Tuesday, March 1, 2011

Why USA Today lied

Today the newspaper USA Today published a story, Wisconsin and Private Sector Pay. It's a bogus story with bogus numbers, and it's unfair for USA Today to have published this story suggesting public sector employees earn more than private sector employees, in terms of pay and benefits.

Despite all the statistics in the story, they more than half way into it, wrote:

"The analysis included full and part-time workers and did not adjust for specific jobs, age, education or experience. In an earlier job-to-job comparison, USA TODAY found that state and local government workers make about the same salary as those in the private sector but get more generous benefits."

This means they compared total of all the employees' pay and benefits by state at large. Clearly public sector jobs don't include the vast majority of jobs, especially low wage jobs, and don't include many employers who don't provide or provide only basic healthcare insurance or pension benefits.

They didn't compare similar jobs, employees with similar education or experience, or employees with similar responsibilities. The studies which have done have concluded public sector employees, and especially federal, employees where grossly underpaid with fewer or less benefits.

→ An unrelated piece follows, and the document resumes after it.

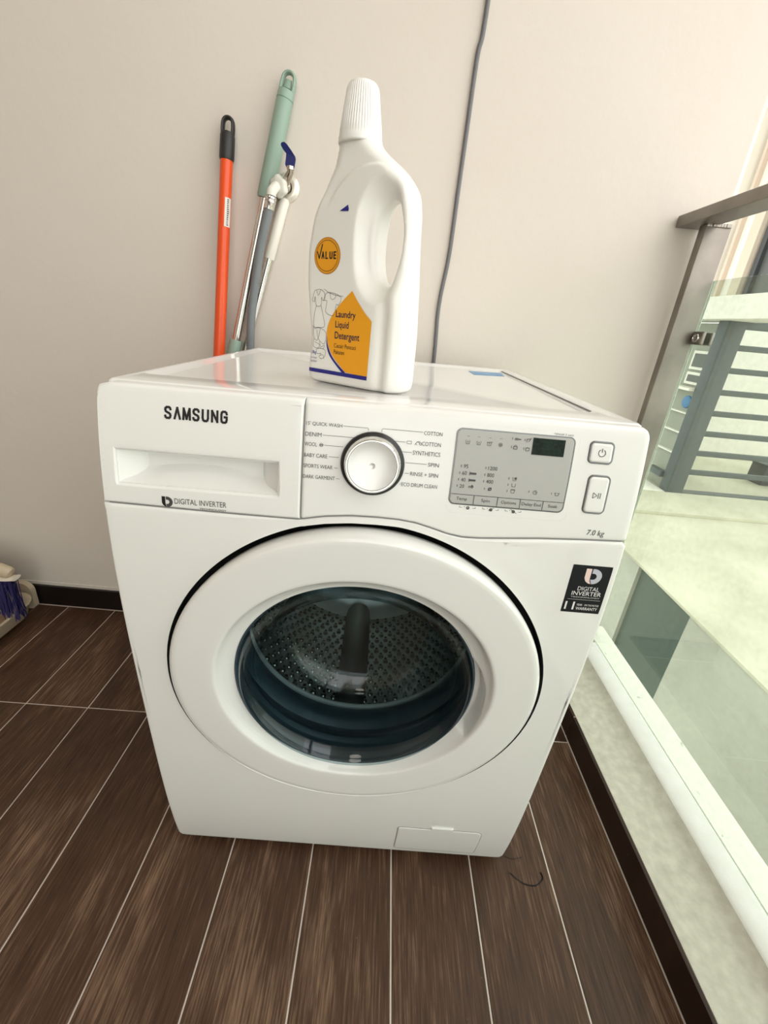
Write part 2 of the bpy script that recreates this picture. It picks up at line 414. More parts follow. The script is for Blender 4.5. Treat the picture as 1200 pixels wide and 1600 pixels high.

This is true of federal employees which have consisted been under paid by 20-22% since the first study commissioned by President Carter. Studies by every president since, including Reagan and George W. Bush, have shown this to be true. The benefits of federal employment is in retirement where the annuity is about the middle of state and equivalent private sector empoyees.

Almost all local, state and especially federal employee have rights and protection dictated in local, state and federal laws. The private sector doesn't have such laws and can avoid not providing them to their employees. It has been unions over the decades who have helped private sector workers gain those same benefits.

To compare governments with corporations, and really small to middle sized companies, who short change employees for short term profit is not fair. The writers at USA Today know that and should have written an article which reflected the truth and be fair with all employees, and not bias it against public sector employees.

This story was disingenuous of the truth to public sector employees, and should retract it or correct it to use statistics appropriate for the discussion.